As the frum community grows exponentially (BH), yeshivas are flourishing and thriving, more couples are marrying, yungerleit learning and becoming Rebbeim and Rabbonim, and a vast amount of Tzedaka is being donated.

With that said, growth brings new challenges and exacerbates the existing ones. It feels like we are facing new crises, with more lives impacted.

Yet because we lack the proper data–or ANY data–it is nearly impossible to know the magnitude of these crises, how many are impacted, and to identify the underlying root causes.

Which severely limits our ability to find solutions.

Instead we grope around, hypothesize, and rely on logic, instinct, and sometimes emotion. There has to be a better way.

Whether Dr. Sokol’s data is correct or not, one thing is clear. We need more data and studies, as he himself has said. Theories are good, but drastic solutions are being suggested, yet we do not have proof they will solve the crisis. In addition, there may be less drastic options which are even more effective.

Our community has vast resources and is highly sophisticated.
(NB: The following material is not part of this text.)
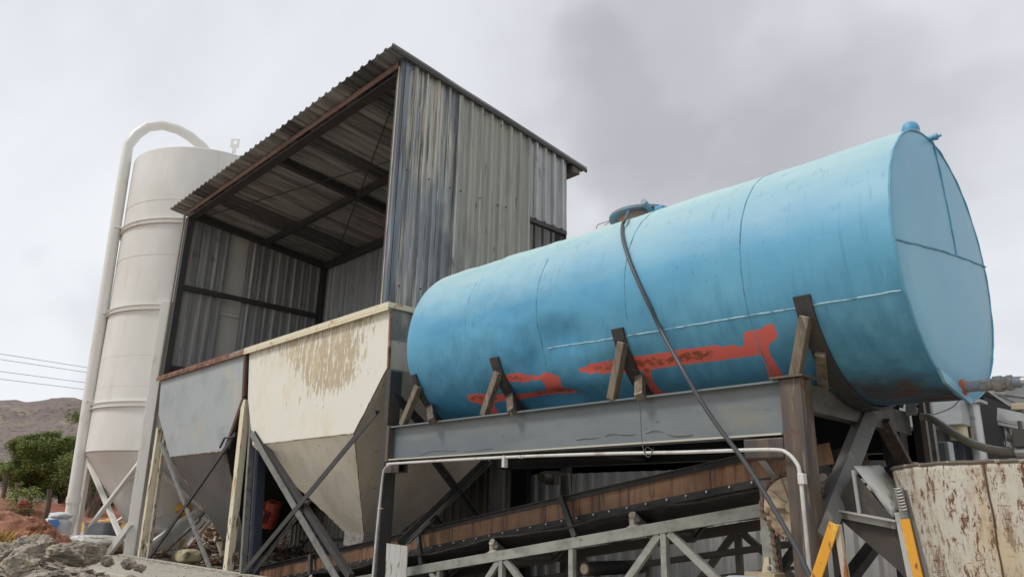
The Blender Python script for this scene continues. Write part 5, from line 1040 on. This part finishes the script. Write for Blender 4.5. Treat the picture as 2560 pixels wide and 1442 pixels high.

We have state-of-the-art businesses and organizations in industries that include finance, real estate, health care, IT, law, foodservice, jewelry, and so many others.

It is inexplicable that we do not have conclusive research about a crisis which has plagued us for decades.

We should have the resources to fund and coordinate the research needed to identify the cause conclusively and find solutions.

And it’s not just the shidduch crisis. We face many crises, many people are reluctant to discuss openly, which is compounded by lack of data.

These include: drug use, OTD teens, abuse and molestation, bullying, overdoses, shalom bayis, the tuition crisis, device and technology addiction, teacher shortages, domestic abuse, kids not being accepted to yeshivas, and mental health problems.

There are rumors about drug use and overdose in the Charedi world which is kept hush-hush. What percentage of teens and adults are being impacted? How many children are not accepted to yeshiva each year? What percentage of children are being abused? Suffer from mental health issues? Are at-risk or OTD?

Every life is precious. But it is crucial to know, are we dealing with 10 people or possibly thousands? 1% or 15%?

And while many great organizations are tackling these issues–it is often reactionary, not preventive. Because we lack data, we intervene AFTER the problem arises, as opposed to adjusting or revamping the system to prevent it in the first place.

Regarding shidduchim, Dr. Sokol raised another critical observation. Whatever the underlying cause of the crisis, virtually all agree that too many boys and girls do not get married until their late twenties or thirties. Nobody seems to debate this.

Most of us know too many girls and boys who eventually find their match, but years later than they could have.

This is a crisis unto itself, and it begs the question, why are they not marrying sooner, since there is a match for them? Are they changing their standards with age? Not getting redt the proper shidduch? Some other factor?

It would seem that if we use data to determine why some boys and girls spend years dating, and others do not, we could focus on getting them married sooner.

I’m not saying it’s easy. But I think it is long overdue, and Baruch Hashem, Klal Yisrael is more equipped than ever to make this happen.